The present work concentrates on liquid sloshing in tanks under real seismic excitations with various frequency contents [the ratio of peak ground acceleration (PGA) to peak ground velocity (PGV)] by a finite-difference turbulent model. The turbulence is modeled by the large eddy simulation, and the fluid–structure interaction is resolved by the Virtual Boundary Force method. Thirteen seismic records, covering the low, intermediate and high frequency contents, are adopted to excite nonlinear sloshing waves. Both sloshing wave and hydrodynamic pressure are recorded, and their correlations with the filling level, PGA, PGV and frequency content have been identified.
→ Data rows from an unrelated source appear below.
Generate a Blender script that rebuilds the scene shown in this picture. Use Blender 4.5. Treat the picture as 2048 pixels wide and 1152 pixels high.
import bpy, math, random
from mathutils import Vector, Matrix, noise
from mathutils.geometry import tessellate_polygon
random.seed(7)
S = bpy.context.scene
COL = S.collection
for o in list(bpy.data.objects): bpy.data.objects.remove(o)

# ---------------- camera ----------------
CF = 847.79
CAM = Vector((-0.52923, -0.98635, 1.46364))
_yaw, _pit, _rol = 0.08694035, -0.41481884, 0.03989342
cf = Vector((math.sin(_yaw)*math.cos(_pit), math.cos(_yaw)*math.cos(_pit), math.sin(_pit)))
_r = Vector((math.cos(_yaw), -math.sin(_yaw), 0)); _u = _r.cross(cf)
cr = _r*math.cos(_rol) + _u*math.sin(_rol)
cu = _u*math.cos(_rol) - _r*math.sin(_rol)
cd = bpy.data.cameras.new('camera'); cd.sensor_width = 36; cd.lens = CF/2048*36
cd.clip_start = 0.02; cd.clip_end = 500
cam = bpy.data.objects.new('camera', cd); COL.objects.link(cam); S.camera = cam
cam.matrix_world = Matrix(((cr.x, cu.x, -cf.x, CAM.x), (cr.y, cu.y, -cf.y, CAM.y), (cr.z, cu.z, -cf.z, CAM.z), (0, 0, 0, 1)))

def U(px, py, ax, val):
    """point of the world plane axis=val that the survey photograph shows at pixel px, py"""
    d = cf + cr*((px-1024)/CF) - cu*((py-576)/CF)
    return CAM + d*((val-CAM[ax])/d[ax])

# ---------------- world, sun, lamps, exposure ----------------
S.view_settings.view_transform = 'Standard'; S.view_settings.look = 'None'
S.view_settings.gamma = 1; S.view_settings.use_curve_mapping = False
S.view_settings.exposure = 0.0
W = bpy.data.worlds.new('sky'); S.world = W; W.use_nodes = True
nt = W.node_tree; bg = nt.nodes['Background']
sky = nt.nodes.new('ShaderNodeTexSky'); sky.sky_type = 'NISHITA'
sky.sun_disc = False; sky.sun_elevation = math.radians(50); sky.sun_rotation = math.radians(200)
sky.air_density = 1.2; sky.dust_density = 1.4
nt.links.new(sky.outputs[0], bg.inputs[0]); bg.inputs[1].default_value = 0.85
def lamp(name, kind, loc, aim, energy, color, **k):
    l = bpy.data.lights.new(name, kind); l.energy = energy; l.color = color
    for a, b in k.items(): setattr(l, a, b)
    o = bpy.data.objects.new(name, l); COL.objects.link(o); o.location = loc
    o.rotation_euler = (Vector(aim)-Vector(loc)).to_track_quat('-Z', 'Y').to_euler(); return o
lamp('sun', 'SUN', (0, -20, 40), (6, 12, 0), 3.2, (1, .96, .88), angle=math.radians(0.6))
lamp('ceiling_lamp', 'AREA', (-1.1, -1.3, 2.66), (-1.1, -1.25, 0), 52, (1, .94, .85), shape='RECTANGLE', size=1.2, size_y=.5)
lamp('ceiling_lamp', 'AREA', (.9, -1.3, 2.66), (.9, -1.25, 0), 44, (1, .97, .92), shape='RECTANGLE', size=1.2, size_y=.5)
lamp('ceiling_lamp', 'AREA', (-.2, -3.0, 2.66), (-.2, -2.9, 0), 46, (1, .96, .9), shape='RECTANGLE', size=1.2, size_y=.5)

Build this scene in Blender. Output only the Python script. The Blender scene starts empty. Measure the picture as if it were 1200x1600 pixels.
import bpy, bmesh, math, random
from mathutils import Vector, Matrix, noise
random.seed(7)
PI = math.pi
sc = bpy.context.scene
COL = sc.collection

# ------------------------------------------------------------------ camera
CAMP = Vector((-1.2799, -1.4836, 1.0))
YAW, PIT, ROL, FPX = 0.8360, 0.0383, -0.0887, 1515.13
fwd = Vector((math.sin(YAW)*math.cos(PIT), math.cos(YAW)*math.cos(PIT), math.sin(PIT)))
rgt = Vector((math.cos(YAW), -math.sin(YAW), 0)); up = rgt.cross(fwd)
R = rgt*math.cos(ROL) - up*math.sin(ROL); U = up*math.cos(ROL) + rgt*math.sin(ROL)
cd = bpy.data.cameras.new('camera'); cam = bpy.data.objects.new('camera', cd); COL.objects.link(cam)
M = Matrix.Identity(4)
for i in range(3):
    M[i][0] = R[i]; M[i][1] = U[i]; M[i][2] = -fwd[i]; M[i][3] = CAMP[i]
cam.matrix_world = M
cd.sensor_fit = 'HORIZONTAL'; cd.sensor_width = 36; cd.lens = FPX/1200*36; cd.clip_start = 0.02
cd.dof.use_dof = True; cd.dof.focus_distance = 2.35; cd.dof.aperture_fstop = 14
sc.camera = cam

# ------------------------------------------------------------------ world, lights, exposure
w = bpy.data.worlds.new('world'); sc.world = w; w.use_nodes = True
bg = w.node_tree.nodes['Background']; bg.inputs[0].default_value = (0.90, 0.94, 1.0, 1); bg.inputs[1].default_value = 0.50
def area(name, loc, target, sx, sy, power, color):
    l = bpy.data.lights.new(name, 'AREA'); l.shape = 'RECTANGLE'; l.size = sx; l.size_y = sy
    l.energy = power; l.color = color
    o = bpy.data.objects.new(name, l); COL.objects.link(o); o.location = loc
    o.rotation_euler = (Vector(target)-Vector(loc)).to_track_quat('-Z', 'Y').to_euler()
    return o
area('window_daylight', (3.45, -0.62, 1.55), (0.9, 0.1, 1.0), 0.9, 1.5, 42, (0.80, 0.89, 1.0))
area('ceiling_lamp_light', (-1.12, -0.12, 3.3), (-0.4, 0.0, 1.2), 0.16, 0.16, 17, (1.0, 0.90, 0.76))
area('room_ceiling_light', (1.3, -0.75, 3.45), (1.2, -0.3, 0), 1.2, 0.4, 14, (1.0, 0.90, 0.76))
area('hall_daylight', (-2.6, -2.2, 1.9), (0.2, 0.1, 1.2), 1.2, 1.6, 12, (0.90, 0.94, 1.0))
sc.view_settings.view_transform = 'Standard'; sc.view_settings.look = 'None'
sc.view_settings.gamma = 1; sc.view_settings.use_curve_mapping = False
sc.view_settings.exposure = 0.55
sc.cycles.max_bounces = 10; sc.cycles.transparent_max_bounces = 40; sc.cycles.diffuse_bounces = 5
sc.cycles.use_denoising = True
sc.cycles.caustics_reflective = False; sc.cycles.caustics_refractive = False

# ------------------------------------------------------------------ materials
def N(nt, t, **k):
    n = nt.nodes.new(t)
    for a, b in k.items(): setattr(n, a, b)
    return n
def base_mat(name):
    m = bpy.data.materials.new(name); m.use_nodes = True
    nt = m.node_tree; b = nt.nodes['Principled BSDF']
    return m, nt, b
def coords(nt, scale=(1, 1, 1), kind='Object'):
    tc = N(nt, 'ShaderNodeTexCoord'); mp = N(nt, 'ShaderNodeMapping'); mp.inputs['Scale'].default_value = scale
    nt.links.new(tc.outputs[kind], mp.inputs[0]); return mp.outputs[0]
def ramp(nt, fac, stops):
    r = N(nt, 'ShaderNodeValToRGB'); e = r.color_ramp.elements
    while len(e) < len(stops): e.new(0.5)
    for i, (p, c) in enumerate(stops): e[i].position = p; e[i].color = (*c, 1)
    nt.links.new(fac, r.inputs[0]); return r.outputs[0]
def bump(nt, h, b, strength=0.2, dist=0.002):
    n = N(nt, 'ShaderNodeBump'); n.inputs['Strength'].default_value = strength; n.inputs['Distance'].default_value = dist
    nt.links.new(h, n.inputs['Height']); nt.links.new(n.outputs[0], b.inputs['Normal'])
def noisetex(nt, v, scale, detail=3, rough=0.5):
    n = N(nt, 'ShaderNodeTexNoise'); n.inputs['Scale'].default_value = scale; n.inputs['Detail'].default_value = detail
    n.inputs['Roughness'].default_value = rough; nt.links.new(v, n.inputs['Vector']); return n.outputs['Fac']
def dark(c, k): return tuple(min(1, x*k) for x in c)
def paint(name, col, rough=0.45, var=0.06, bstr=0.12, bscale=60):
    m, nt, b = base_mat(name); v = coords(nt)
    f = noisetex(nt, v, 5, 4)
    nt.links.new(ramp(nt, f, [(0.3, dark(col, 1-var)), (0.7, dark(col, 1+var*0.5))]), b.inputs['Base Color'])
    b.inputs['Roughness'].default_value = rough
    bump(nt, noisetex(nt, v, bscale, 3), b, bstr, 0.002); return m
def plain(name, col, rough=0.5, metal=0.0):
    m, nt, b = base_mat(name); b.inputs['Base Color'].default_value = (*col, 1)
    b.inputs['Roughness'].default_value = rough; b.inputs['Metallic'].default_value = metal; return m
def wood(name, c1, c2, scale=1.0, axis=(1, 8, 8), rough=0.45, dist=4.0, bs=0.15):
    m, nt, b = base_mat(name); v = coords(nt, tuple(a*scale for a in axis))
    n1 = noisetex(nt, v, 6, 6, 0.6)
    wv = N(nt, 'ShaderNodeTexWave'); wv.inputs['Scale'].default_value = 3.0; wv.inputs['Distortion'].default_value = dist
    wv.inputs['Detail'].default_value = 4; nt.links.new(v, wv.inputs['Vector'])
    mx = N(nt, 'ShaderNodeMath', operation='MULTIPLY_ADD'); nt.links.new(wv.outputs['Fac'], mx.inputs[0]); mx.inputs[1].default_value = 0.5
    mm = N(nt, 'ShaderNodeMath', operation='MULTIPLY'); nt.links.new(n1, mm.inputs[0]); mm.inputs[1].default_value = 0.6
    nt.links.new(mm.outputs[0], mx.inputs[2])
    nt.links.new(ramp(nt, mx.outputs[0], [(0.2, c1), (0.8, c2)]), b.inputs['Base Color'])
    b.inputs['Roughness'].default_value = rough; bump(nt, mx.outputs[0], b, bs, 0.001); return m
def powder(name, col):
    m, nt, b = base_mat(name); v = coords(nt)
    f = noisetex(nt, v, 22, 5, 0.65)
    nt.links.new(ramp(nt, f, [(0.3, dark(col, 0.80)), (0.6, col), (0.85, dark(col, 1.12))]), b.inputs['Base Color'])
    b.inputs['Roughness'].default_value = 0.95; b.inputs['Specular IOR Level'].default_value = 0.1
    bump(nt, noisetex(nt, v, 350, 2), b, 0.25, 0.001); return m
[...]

The findings suggest that (1) the sloshing responses are in general positively correlated with the filling level; (2) the sloshing height strongly relates to PGV and frequency content, and the seismic excitation of low frequency and meantime with a larger PGV can trigger more violent sloshing waves than others; and (3) the dynamic pressure along the tank sidewall decreases from the bottom up, which is dominated by PGA at the lower part but the stronger correlation is established with PGV and frequency content at the upper part. Finally, to damp severe sloshing waves, the horizontal, vertical and coupled horizontal and vertical baffles are introduced, and their inhibiting effects are discussed. The present work may guide the design of partially filled storage tanks under seismic excitations.